Parlando della regia: alcuni movimenti della macchina da presa sono arditi, avvolgenti. E poi ci sono inquadrature più strette dove emergono particolari come lo sguardo dei protagonisti e le loro espressioni.

Mi piace che lo spettatore possa entrare in quello che sta succedendo. ‘Gli uomini d’oro’ è fatto per far partecipare sia me che il fruitore alla storia; io non prendo le parti di nessuno, volevo solo raccontare la storia di questi uomini cogliendo anche i loro particolari. Mi piace fare dei film in cui lo spettatore non si debba per forza sentire tranquillo ed empatizzare con i personaggi ma che capisca cosa sta accadendo e perché accade.

Per quanto riguarda, invece, il ruolo delle donne: sono decisive anche quando non si accorgono di esserlo. Sembrano quasi remissive all’inizio ma poi il loro ruolo è decisivo per l’andamento dell’intera storia.

Innanzitutto siamo negl’anni ’90 quindi in un epoca diversa. La moglie di Fabio De Luigi, per esempio, vuole rappresentare una tipica casalinga di una volta che viveva in funzione del marito ma con una gelosia incredibile che ostacolerà il rapporto con il marito.

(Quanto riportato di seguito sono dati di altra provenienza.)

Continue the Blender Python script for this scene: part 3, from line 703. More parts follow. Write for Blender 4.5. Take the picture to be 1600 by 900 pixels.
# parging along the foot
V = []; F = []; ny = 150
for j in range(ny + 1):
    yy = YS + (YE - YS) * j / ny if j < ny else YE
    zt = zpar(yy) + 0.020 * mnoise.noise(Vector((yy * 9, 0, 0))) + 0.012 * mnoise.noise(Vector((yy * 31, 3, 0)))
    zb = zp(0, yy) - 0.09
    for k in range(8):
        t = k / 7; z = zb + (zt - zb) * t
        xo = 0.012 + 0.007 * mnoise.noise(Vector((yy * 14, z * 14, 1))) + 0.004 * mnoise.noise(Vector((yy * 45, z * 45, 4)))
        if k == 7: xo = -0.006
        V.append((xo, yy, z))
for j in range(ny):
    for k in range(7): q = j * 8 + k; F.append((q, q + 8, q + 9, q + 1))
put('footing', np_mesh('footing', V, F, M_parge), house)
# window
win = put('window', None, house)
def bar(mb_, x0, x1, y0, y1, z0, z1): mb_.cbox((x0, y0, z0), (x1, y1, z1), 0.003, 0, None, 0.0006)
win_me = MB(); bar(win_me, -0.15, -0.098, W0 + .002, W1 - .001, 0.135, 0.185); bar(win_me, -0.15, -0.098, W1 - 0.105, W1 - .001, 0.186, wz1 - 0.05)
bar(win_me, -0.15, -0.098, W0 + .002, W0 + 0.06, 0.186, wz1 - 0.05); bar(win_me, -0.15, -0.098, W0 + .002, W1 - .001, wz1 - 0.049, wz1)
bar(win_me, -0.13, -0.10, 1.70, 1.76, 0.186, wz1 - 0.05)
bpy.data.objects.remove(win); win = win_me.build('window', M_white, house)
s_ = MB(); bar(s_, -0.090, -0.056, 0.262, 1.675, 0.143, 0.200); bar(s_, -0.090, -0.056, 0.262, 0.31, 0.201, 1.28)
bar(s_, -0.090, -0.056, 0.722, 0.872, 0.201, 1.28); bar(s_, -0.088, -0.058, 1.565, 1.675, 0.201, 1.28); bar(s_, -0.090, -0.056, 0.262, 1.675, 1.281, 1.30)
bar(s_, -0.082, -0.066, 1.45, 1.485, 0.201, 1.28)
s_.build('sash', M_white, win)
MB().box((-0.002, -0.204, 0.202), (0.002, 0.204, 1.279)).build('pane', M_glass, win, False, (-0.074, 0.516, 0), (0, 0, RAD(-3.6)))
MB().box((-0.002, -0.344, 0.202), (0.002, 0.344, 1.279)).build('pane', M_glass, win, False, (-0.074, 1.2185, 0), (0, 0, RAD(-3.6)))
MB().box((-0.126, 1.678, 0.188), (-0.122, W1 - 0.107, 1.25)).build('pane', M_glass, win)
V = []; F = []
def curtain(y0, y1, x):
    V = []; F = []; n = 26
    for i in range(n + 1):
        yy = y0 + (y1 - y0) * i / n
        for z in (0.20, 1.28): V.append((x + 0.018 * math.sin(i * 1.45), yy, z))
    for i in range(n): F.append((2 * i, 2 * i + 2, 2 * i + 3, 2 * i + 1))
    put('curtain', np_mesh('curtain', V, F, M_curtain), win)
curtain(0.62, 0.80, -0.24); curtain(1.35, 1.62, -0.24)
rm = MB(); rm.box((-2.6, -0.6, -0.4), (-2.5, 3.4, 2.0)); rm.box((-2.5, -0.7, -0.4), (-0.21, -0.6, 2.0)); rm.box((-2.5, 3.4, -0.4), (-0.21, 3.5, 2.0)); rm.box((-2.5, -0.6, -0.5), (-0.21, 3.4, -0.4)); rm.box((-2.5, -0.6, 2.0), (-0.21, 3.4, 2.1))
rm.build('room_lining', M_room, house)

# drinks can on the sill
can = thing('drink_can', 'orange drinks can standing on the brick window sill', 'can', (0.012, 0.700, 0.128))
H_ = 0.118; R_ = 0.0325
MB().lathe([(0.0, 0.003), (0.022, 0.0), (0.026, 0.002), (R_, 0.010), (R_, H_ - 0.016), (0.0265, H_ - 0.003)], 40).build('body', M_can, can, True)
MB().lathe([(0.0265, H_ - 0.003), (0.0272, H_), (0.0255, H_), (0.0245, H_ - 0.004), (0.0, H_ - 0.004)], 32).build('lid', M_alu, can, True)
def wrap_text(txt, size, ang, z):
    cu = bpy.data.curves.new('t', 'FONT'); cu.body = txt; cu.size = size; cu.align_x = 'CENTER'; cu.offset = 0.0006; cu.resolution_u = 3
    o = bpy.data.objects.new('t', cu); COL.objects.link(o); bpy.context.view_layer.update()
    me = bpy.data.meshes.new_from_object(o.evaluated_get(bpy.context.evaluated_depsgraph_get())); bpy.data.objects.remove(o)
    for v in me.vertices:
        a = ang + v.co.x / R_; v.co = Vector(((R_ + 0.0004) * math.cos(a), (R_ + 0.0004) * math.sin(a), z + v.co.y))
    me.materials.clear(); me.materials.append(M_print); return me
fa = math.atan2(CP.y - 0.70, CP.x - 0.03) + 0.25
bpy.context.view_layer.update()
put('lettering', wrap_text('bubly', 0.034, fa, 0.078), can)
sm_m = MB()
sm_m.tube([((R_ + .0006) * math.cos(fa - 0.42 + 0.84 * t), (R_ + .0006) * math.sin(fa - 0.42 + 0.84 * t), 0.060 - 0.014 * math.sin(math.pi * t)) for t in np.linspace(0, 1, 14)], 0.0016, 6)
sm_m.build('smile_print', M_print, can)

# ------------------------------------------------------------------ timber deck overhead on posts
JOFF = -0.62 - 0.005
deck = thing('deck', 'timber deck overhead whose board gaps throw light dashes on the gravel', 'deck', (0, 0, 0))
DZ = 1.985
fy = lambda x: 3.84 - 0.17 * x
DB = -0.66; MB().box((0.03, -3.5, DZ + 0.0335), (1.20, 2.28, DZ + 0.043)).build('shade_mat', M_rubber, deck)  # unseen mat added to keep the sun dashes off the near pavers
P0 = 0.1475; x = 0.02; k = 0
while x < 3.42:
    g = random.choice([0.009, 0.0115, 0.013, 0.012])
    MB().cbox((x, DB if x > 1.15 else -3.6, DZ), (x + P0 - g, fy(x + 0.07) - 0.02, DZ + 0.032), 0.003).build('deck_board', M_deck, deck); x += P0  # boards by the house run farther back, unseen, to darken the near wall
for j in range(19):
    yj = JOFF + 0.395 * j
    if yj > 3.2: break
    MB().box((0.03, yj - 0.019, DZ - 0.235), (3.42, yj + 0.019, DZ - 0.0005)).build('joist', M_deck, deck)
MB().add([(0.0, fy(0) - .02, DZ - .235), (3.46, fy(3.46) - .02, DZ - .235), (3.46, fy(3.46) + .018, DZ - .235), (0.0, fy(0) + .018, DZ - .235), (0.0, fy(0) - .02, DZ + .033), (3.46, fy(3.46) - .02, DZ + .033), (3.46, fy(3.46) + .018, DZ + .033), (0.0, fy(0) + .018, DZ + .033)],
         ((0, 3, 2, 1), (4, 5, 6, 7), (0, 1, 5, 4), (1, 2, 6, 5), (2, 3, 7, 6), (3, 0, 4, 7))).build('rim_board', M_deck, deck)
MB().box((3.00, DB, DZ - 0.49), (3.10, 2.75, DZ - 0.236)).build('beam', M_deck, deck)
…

Anche il personaggio di Gina è ricco di sfaccettature, lei che sembra semplicemente una donna libertina nasconde, in realtà, una sensibilità e una forza indicibile, tanto da essere lei il vero lupo protagonista del capitolo e non il suo compagno. Ho voluto giocare con gli stereotipi per poi ribaltarli perché le donne rappresentate hanno un ruolo decisivo nell’esito della storia. Credo che le donne abbiano milioni di sfaccettature che potrebbero essere raccontate, ho provato a raccontarne qualcuna e a far emergere tratti distinti per ognuna di loro.

Per concludere: ci puoi svelare qualcosa dei tuoi nuovi progetti?

Sto lavorando ma non c’è ancora nulla di realmente concreto. Posso dire, però, che dopo aver parlato male di chi si fa giustizia da solo, di aver parlato male di chi vuole fare fortuna rubando i soldi, mi piacerebbe parlare male di chi pensa che i social siano la risposta a tutto! (sorride n.d.r.).